■ Exercise task
All of the material should be reproduced exactly, with pictures left out.

■ Given material
■ ■ ■ ■ ■ ■ ■
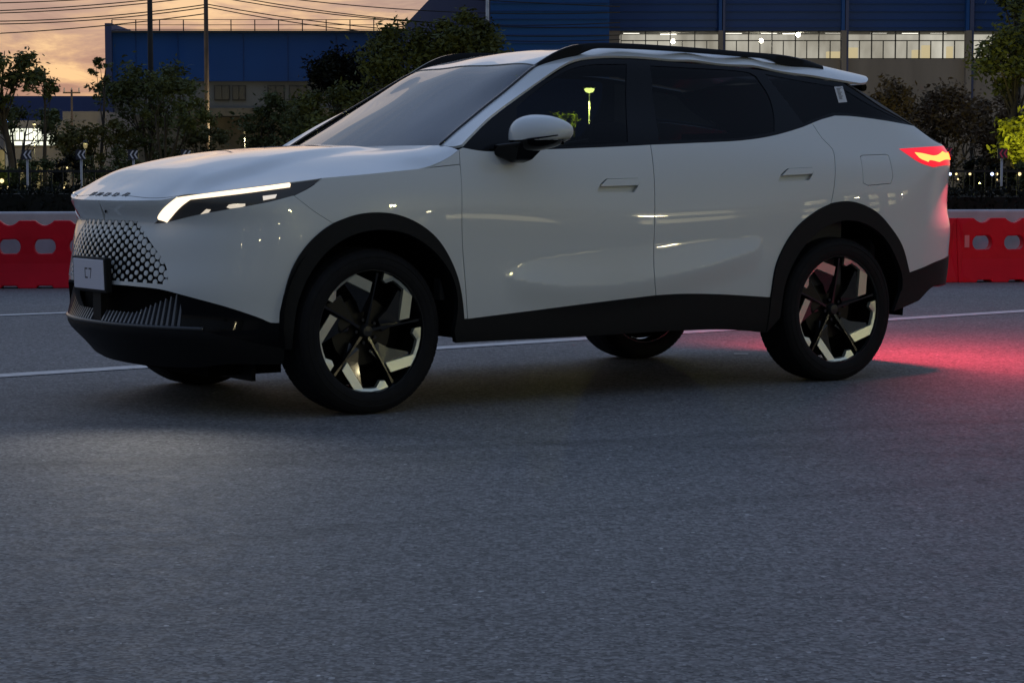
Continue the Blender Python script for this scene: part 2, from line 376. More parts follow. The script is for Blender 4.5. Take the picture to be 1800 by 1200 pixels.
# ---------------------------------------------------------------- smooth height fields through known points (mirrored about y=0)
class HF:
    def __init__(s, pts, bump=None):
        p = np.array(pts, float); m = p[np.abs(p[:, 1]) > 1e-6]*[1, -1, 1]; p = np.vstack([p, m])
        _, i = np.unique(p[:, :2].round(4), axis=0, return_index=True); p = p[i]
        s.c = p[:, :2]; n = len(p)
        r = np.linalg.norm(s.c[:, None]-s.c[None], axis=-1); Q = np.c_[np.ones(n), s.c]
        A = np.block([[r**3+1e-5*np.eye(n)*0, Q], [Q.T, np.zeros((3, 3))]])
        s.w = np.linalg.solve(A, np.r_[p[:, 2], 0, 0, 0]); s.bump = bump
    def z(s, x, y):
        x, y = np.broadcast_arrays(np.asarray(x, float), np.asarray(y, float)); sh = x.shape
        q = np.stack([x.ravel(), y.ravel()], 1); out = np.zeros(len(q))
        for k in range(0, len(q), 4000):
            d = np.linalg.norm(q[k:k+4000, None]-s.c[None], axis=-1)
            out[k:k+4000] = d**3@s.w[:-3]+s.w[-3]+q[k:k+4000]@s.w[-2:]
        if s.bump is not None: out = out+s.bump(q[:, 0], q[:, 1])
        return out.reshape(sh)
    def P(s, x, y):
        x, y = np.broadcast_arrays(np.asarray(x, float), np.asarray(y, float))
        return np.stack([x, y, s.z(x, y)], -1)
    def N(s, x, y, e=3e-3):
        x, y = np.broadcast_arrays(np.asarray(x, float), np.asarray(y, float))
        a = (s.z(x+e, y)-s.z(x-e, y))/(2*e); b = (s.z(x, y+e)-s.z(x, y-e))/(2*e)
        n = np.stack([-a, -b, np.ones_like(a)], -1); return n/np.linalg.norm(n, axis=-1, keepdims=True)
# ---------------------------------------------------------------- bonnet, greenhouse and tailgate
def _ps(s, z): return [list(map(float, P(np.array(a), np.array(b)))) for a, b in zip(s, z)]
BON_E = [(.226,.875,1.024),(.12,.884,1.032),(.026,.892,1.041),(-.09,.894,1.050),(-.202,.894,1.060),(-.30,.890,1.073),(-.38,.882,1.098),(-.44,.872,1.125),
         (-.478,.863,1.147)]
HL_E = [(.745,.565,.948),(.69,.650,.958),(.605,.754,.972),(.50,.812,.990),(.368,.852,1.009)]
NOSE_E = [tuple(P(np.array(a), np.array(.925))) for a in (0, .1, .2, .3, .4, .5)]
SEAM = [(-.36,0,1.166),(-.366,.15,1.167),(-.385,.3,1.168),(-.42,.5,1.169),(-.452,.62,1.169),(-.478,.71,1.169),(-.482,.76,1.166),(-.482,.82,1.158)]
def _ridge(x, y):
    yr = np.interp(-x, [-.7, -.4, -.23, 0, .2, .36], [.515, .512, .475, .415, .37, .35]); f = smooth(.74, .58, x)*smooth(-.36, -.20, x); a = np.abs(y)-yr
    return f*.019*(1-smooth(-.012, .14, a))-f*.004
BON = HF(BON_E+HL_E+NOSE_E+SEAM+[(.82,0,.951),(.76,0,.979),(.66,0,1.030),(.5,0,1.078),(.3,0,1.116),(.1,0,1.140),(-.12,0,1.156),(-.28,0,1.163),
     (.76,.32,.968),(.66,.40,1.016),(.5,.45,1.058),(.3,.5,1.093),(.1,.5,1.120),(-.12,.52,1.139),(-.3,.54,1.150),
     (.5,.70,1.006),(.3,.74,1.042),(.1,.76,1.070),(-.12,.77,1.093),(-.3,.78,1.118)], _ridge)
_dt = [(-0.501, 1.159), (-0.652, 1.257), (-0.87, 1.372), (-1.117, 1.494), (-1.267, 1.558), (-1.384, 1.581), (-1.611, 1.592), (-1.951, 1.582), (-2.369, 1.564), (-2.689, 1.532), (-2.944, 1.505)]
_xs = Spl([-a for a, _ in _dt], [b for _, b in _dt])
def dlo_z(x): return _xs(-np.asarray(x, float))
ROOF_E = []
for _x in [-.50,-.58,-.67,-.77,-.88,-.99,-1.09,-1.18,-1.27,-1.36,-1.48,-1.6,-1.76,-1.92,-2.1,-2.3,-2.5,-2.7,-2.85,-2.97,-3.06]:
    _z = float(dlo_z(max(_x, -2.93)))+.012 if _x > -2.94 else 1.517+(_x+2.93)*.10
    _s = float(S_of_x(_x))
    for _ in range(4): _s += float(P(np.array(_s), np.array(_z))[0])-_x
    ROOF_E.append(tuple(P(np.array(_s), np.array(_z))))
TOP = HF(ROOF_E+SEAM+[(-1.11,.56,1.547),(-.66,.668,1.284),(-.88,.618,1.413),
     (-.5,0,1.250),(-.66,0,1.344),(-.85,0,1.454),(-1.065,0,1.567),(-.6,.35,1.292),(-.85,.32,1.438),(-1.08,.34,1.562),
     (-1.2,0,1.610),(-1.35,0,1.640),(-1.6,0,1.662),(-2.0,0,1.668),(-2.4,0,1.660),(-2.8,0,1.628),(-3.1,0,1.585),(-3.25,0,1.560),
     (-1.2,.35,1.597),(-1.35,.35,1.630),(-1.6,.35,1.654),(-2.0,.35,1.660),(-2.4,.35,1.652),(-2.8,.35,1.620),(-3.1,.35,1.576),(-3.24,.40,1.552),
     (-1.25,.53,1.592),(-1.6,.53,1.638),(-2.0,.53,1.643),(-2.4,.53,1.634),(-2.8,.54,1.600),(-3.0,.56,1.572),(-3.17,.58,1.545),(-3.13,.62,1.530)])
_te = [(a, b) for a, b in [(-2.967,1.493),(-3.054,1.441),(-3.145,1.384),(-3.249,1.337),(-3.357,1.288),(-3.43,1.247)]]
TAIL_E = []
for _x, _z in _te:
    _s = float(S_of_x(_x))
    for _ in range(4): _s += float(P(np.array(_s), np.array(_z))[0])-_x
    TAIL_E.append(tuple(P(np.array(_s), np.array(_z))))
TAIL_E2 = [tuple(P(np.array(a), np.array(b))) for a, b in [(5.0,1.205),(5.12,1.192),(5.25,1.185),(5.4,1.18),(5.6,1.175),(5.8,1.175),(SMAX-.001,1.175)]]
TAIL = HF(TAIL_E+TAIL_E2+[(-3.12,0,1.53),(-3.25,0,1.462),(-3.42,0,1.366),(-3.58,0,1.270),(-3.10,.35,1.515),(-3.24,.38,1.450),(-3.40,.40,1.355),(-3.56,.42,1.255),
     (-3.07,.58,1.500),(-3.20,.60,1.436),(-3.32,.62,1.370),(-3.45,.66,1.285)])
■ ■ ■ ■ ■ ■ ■
■ Solution below
Continue the Blender Python script for this scene: part 2, from line 376. More parts follow. The script is for Blender 4.5. Take the picture to be 1800 by 1200 pixels.
# ---------------------------------------------------------------- smooth height fields through known points (mirrored about y=0)
class HF:
    def __init__(s, pts, bump=None):
        p = np.array(pts, float); m = p[np.abs(p[:, 1]) > 1e-6]*[1, -1, 1]; p = np.vstack([p, m])
        _, i = np.unique(p[:, :2].round(4), axis=0, return_index=True); p = p[i]
        s.c = p[:, :2]; n = len(p)
        r = np.linalg.norm(s.c[:, None]-s.c[None], axis=-1); Q = np.c_[np.ones(n), s.c]
        A = np.block([[r**3+1e-5*np.eye(n)*0, Q], [Q.T, np.zeros((3, 3))]])
        s.w = np.linalg.solve(A, np.r_[p[:, 2], 0, 0, 0]); s.bump = bump
    def z(s, x, y):
        x, y = np.broadcast_arrays(np.asarray(x, float), np.asarray(y, float)); sh = x.shape
        q = np.stack([x.ravel(), y.ravel()], 1); out = np.zeros(len(q))
        for k in range(0, len(q), 4000):
            d = np.linalg.norm(q[k:k+4000, None]-s.c[None], axis=-1)
            out[k:k+4000] = d**3@s.w[:-3]+s.w[-3]+q[k:k+4000]@s.w[-2:]
        if s.bump is not None: out = out+s.bump(q[:, 0], q[:, 1])
        return out.reshape(sh)
    def P(s, x, y):
        x, y = np.broadcast_arrays(np.asarray(x, float), np.asarray(y, float))
        return np.stack([x, y, s.z(x, y)], -1)
    def N(s, x, y, e=3e-3):
        x, y = np.broadcast_arrays(np.asarray(x, float), np.asarray(y, float))
        a = (s.z(x+e, y)-s.z(x-e, y))/(2*e); b = (s.z(x, y+e)-s.z(x, y-e))/(2*e)
        n = np.stack([-a, -b, np.ones_like(a)], -1); return n/np.linalg.norm(n, axis=-1, keepdims=True)
# ---------------------------------------------------------------- bonnet, greenhouse and tailgate
def _ps(s, z): return [list(map(float, P(np.array(a), np.array(b)))) for a, b in zip(s, z)]
BON_E = [(.226,.875,1.024),(.12,.884,1.032),(.026,.892,1.041),(-.09,.894,1.050),(-.202,.894,1.060),(-.30,.890,1.073),(-.38,.882,1.098),(-.44,.872,1.125),
         (-.478,.863,1.147)]
HL_E = [(.745,.565,.948),(.69,.650,.958),(.605,.754,.972),(.50,.812,.990),(.368,.852,1.009)]
NOSE_E = [tuple(P(np.array(a), np.array(.925))) for a in (0, .1, .2, .3, .4, .5)]
SEAM = [(-.36,0,1.166),(-.366,.15,1.167),(-.385,.3,1.168),(-.42,.5,1.169),(-.452,.62,1.169),(-.478,.71,1.169),(-.482,.76,1.166),(-.482,.82,1.158)]
def _ridge(x, y):
    yr = np.interp(-x, [-.7, -.4, -.23, 0, .2, .36], [.515, .512, .475, .415, .37, .35]); f = smooth(.74, .58, x)*smooth(-.36, -.20, x); a = np.abs(y)-yr
    return f*.019*(1-smooth(-.012, .14, a))-f*.004
BON = HF(BON_E+HL_E+NOSE_E+SEAM+[(.82,0,.951),(.76,0,.979),(.66,0,1.030),(.5,0,1.078),(.3,0,1.116),(.1,0,1.140),(-.12,0,1.156),(-.28,0,1.163),
     (.76,.32,.968),(.66,.40,1.016),(.5,.45,1.058),(.3,.5,1.093),(.1,.5,1.120),(-.12,.52,1.139),(-.3,.54,1.150),
     (.5,.70,1.006),(.3,.74,1.042),(.1,.76,1.070),(-.12,.77,1.093),(-.3,.78,1.118)], _ridge)
_dt = [(-0.501, 1.159), (-0.652, 1.257), (-0.87, 1.372), (-1.117, 1.494), (-1.267, 1.558), (-1.384, 1.581), (-1.611, 1.592), (-1.951, 1.582), (-2.369, 1.564), (-2.689, 1.532), (-2.944, 1.505)]
_xs = Spl([-a for a, _ in _dt], [b for _, b in _dt])
def dlo_z(x): return _xs(-np.asarray(x, float))
ROOF_E = []
for _x in [-.50,-.58,-.67,-.77,-.88,-.99,-1.09,-1.18,-1.27,-1.36,-1.48,-1.6,-1.76,-1.92,-2.1,-2.3,-2.5,-2.7,-2.85,-2.97,-3.06]:
    _z = float(dlo_z(max(_x, -2.93)))+.012 if _x > -2.94 else 1.517+(_x+2.93)*.10
    _s = float(S_of_x(_x))
    for _ in range(4): _s += float(P(np.array(_s), np.array(_z))[0])-_x
    ROOF_E.append(tuple(P(np.array(_s), np.array(_z))))
TOP = HF(ROOF_E+SEAM+[(-1.11,.56,1.547),(-.66,.668,1.284),(-.88,.618,1.413),
     (-.5,0,1.250),(-.66,0,1.344),(-.85,0,1.454),(-1.065,0,1.567),(-.6,.35,1.292),(-.85,.32,1.438),(-1.08,.34,1.562),
     (-1.2,0,1.610),(-1.35,0,1.640),(-1.6,0,1.662),(-2.0,0,1.668),(-2.4,0,1.660),(-2.8,0,1.628),(-3.1,0,1.585),(-3.25,0,1.560),
     (-1.2,.35,1.597),(-1.35,.35,1.630),(-1.6,.35,1.654),(-2.0,.35,1.660),(-2.4,.35,1.652),(-2.8,.35,1.620),(-3.1,.35,1.576),(-3.24,.40,1.552),
     (-1.25,.53,1.592),(-1.6,.53,1.638),(-2.0,.53,1.643),(-2.4,.53,1.634),(-2.8,.54,1.600),(-3.0,.56,1.572),(-3.17,.58,1.545),(-3.13,.62,1.530)])
_te = [(a, b) for a, b in [(-2.967,1.493),(-3.054,1.441),(-3.145,1.384),(-3.249,1.337),(-3.357,1.288),(-3.43,1.247)]]
TAIL_E = []
for _x, _z in _te:
    _s = float(S_of_x(_x))
    for _ in range(4): _s += float(P(np.array(_s), np.array(_z))[0])-_x
    TAIL_E.append(tuple(P(np.array(_s), np.array(_z))))
TAIL_E2 = [tuple(P(np.array(a), np.array(b))) for a, b in [(5.0,1.205),(5.12,1.192),(5.25,1.185),(5.4,1.18),(5.6,1.175),(5.8,1.175),(SMAX-.001,1.175)]]
TAIL = HF(TAIL_E+TAIL_E2+[(-3.12,0,1.53),(-3.25,0,1.462),(-3.42,0,1.366),(-3.58,0,1.270),(-3.10,.35,1.515),(-3.24,.38,1.450),(-3.40,.40,1.355),(-3.56,.42,1.255),
     (-3.07,.58,1.500),(-3.20,.60,1.436),(-3.32,.62,1.370),(-3.45,.66,1.285)])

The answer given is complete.